One of the points I was making is that this whole business of promoting fundamentalist Christianity within the public schools may blow up in the face of its pious perpetrators. Already we are hearing of Muslim students interested in forming their own Muslim clubs in the public schools. It is likely that some Wiccan students may have also attempted to start Wiccan clubs.

Under the law, there is no reason that any religious or non-religious group could not start its own club, so long as it followed the rules set down by the Equal Access Act. In other words, the door is open to Satanists, atheists, agnostics, believers in the Great Spaghetti Monster, etc.

That's the delicious irony facing the fundy Christians who thought they could force the issue, ride over the wall of separation of church and state, and with their sneaky little "Bible" clubs, impress their phony, funky, religious formulations on unsuspecting public school students.

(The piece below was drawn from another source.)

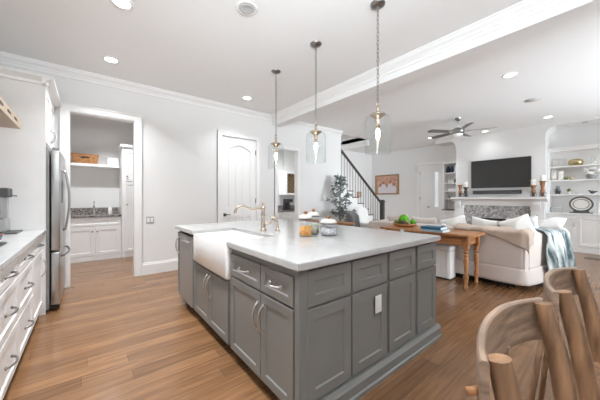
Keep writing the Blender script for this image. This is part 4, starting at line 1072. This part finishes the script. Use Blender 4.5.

Unfortunately, the students most at risk are the elementary school kids, who really have no way of discerning the validity of a cause promoted by their teacher(s) within the public school setting.

It is obvious that groups like the Child Evangelism Fellowship and Liberty Counsel are lacking a moral and ethical sense. What they do is take advantage of gullible young children to lure them into a specious Christian doctrinal box, where they hope they'll be confined forever. They, like so many people who think they are heeding the will of God, operate on the principle that the ends justify the means.

In reality, their operation is too similar to the way the bad guys operate who lure children with candy and promises of fun and games.




[While I care nothing for Wicca, it is an interesting religion. If interested, you can learn more here: http://www.wicca.org/]

1 comment:

Anonymous said...

Wait until Muslims, Scientology and others begin to sue for the same rights as the “established” religions. Some have the money and expertise to sue and win! Scientology has beaten the US Government after years of litigation. Pandora’s Box has been opened.
I doubt if we are going to see the end of litigation by all sorts of groups demanding equal access.